Yarın Ticaret Borsamızla birlikte YÖREX’i organize ediyoruz. YÖREX’e önemli destek veriyoruz. Gelecek hafta Ödül Törenimiz var. Sonra Antalya 4.0 toplantısı yapacağız. Önümüzdeki ay inovasyon merkezimizi açacağız. Growtech tarım fuarında tarım inovasyon yarışması ve bitki islahı proje pazarı düzenliyoruz. Bu etkinliklere desteğinizi bekliyorum.

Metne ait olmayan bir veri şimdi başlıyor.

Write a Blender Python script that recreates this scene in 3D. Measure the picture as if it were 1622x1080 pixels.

Cumhuriyetin 100. Yılı için yeni bir 5 yıllık hamle yapmalıyız

Cumhuriyetimizin 95. YılınıTürkiye, Antalya ve Oda olarak 95. Yıla yakışır bir biçimde kutlamalıyız. Konuşmamın başında söyledim, sonunda da tekrarlamak istiyorum.

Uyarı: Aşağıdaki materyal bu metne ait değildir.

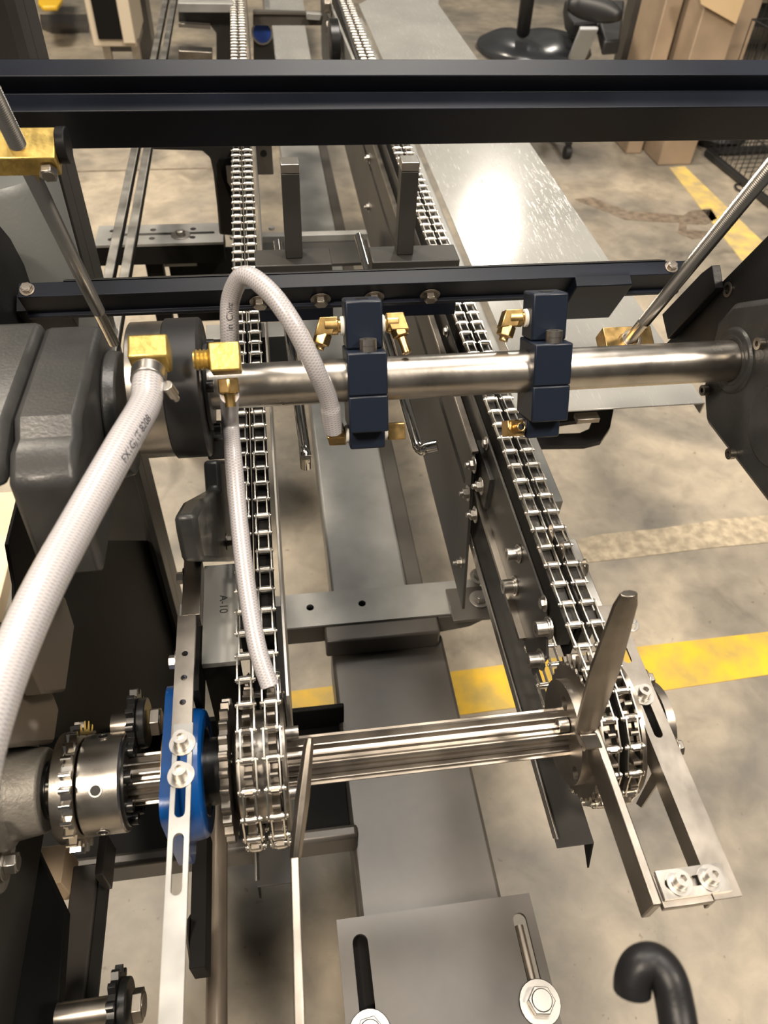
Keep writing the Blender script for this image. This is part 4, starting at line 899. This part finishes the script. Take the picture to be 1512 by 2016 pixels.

Türkiye Cumhuriyeti kurulduğunda ülkemizin Milli Hasılası 570 milyon dolardı. Osmanlı devletinden kalan borç ise 370 milyon dolardı. Kişi başı gelir 48 dolar, ihracat 50 milyon dolardı.

Devletin parasını basacak bankası yoktu. Devletin parasını İngiliz ve Fransızların kurduğu banka yönetiyordu.  Vergi ihaleyle toplanıyordu. Devlet borcunu ödeyemediği için 1881’de Düyun’u Umumiye kurulmuştu.

Mustafa Kemal Atatürk ve arkadaşları teslim olmayı kabul etmediler. Hain olarak ilan edilmelerine rağmen Kurtuluş Savaşı başlattılar. Türkiye İslam ülkeleri arasında demokraside ve ekonomide en ileri ülke oldu. Bütün İslam dünyası Türkiye’yi örnek gösterdi. Buna rağmen bugün olmamız gereken noktada değiliz. Cumhuriyetin 100. Yılı için yeni bir 5 yıllık hamle yapmalıyız.

Biz Antalya Ticaret ve Sanayi Odası olarak bunun öncü kurumlarından birisi olmalıyız. Bu dilekle milletimizin ve sizlerin Cumhuriyet bayramınızı en güzel dileklerimle kutluyorum.”